Sally has written up the story of shaping the garden with the various memorable friends and assistants, people like Derek Toms and Leonardo the Albanian, David Priestly, Jennifer Gay, Silvia Villegas, François Travert, Piers Goldson, Peter Dinning, Miyon Yoo and Isabel Sanders, among many others, along with the tale of the birth of the Society. And her conversation was peppered with other great names in horticulture like Frank Cabot of the Garden Conservancy, Penelope Hobhouse and Ann Merck. As she says, ‘We got a lot of free press from these eminent garden lovers.’
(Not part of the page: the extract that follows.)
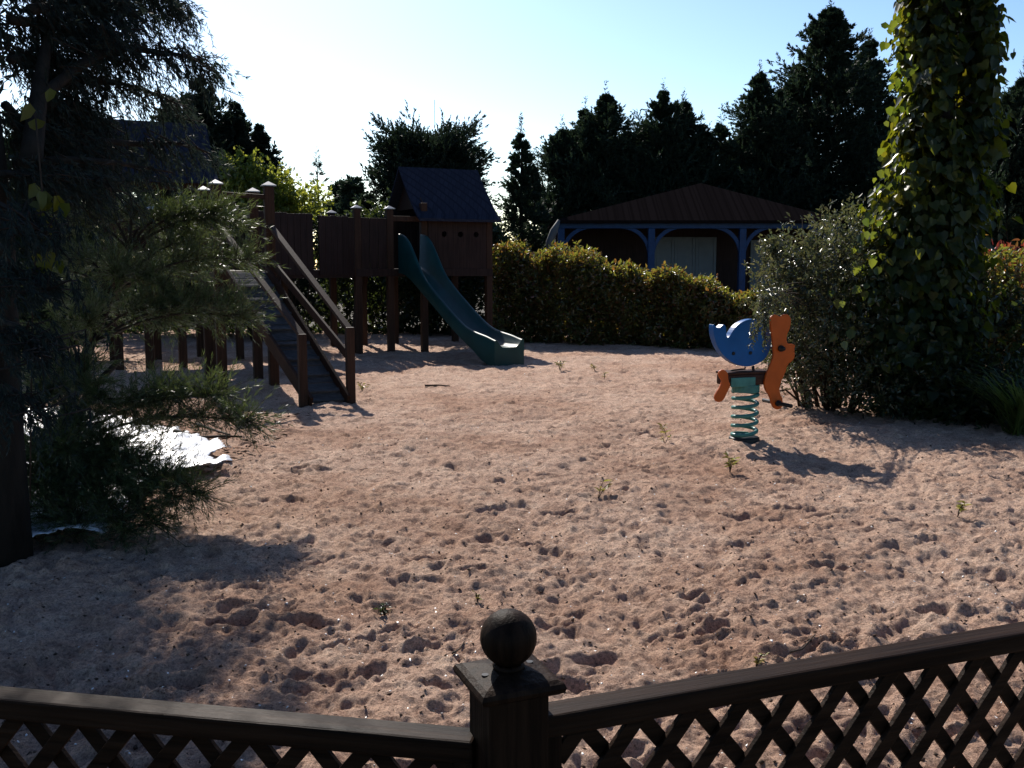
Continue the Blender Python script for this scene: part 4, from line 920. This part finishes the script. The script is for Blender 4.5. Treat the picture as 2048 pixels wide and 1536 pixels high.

It’s clear that Sparoza has been her magnum opus as well as an ‘atelier’ or nursery for many young landscapists and gardeners. We in Attica especially have been so fortunate to have Sally as a friend as well as a mentor, and to have this magnificent garden in our ‘back yard’. She has made it into such a splendid refuge for plants, animals and people that we all feel better when we go there, walk the familiar paths, inspect the changes and appreciate the constants.

I once heard Sally introduce herself to some newcomers with a ‘Let me show you around, I’m the gardener here.’ Such modesty and grace are extremely rare. As someone who knew Jacky Tyrwhitt well, I know she would have loved Sally. Wasn’t it splendid synchronicity that an Irish woman succeeded a Welsh one to make this garden on a Greek hillside? A Celtic sorority taking root in Greece.